McDonald’s launches campaign to answer pink slime, other rumors


McDonald’s Corp. is taking to social media to dispel rumors that its food is unhealthy and to explain why its burgers remain intact for weeks out in the open.

The fast-food chain launched a Q&A style advertising blitz on YouTube, Facebook and Twitter and its own website to answer questions from consumers about its food. As part of the campaign, the company has hired Grant Imahara, the former cohost of “Mythbusters,” to visit McDonald’s restaurants and suppliers around the country.

Kevin Newell, McDonald’s USA chief brand and strategy officer, said the chain knew “people have unanswered questions.”


“We look forward to the opportunity to have an open conversation and to show people firsthand how we make our most iconic menu items,” he said in a statement Monday.

The chain is taking a more hands-on approach to correct what it views as misconceptions about its food as the company struggles with declining same-store sales, a key measure of retail health. In September, McDonald’s reported its sharpest drop in global same-stores sales in more than a decade.

On the McDonald’s homepage, the chain had tried to directly address some of the most persistent rumors, videos and pictures that have circulated online regarding the quality of its food.

In response to experiments that show its burgers can stay intact for weeks or even years without rotting, the company explained that food that has been dehydrated cannot form mold and will simply dry out. “Sort of like bread left out on a counter overnight to make croutons for stuffing,” the company explained.

McDonald’s displayed less tolerance and more sass for some of the more outlandish myths about its food.

One question -- “Does McDonald’s beef contain worms” -- prompted this brief response: “No. Gross! End of story.”


Branding experts say the new strategy could either be a boon or a disaster for McDonald’s.

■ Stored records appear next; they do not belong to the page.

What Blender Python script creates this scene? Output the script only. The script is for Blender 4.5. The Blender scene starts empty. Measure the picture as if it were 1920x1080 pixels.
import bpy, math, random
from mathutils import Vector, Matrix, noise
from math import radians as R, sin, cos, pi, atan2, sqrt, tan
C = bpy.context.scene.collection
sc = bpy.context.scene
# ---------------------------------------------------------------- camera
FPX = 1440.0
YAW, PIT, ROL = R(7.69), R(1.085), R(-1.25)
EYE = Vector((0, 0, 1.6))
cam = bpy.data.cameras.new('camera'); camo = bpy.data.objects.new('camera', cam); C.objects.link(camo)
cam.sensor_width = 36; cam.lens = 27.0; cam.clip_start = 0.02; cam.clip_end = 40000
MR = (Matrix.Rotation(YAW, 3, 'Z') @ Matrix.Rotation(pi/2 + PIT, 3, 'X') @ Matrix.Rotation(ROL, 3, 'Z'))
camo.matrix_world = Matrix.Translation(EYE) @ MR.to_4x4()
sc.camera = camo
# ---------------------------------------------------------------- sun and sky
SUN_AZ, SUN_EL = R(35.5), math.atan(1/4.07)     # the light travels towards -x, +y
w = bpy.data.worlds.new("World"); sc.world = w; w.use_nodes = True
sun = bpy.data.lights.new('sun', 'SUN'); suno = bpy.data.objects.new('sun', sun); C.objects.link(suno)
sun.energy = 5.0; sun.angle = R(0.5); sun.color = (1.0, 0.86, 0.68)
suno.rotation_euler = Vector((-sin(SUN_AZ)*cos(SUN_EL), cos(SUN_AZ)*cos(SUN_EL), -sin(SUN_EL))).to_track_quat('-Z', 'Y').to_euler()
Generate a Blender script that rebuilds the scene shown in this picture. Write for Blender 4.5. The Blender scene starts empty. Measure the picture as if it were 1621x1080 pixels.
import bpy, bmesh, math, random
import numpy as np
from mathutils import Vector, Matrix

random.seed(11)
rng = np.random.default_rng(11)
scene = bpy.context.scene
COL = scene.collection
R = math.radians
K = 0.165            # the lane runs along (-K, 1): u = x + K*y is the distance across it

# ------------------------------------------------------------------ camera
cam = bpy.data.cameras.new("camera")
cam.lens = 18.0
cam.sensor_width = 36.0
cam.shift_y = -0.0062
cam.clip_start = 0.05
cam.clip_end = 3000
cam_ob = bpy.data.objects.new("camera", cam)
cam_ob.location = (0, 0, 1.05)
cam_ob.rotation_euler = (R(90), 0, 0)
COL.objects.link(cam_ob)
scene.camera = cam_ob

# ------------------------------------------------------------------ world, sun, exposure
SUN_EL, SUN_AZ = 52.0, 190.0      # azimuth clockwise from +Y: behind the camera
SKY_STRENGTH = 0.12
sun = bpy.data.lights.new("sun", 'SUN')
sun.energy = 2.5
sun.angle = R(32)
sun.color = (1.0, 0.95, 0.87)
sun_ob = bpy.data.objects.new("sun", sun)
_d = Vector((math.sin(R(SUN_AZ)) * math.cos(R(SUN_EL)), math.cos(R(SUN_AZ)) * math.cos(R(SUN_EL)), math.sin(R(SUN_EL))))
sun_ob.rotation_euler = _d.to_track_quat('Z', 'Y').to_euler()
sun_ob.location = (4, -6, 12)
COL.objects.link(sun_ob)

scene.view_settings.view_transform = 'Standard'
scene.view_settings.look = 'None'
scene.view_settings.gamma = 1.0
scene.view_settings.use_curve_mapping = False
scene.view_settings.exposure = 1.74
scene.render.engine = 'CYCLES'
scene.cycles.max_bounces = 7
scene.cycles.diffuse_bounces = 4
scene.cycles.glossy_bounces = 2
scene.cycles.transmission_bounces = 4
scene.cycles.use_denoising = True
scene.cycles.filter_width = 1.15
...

Engaging with diners who can turn their every meal into a Twitter or Facebook mini-review is crucial for corporations, but addressing negative misconceptions may actually fan the rumor mills even more, said David Johnson, chief executive of public relations and branding agency Strategic Vision.

“Some of these concerns they address -- a lot of people have never heard about or it was not at the forefront of their minds,” he said. “Now it may be.”

Johnson pointed to past social media flops by big corporations, including JPMorgan Chase’s question-and-answer session on Twitter last November. The event was quickly canceled after people jumped online to lash out against the bank with snarky quips and innuendo.

“That became a big story,” he said. “The potential for it to go wrong, for all the late-night comedians to make fun of it, is great.”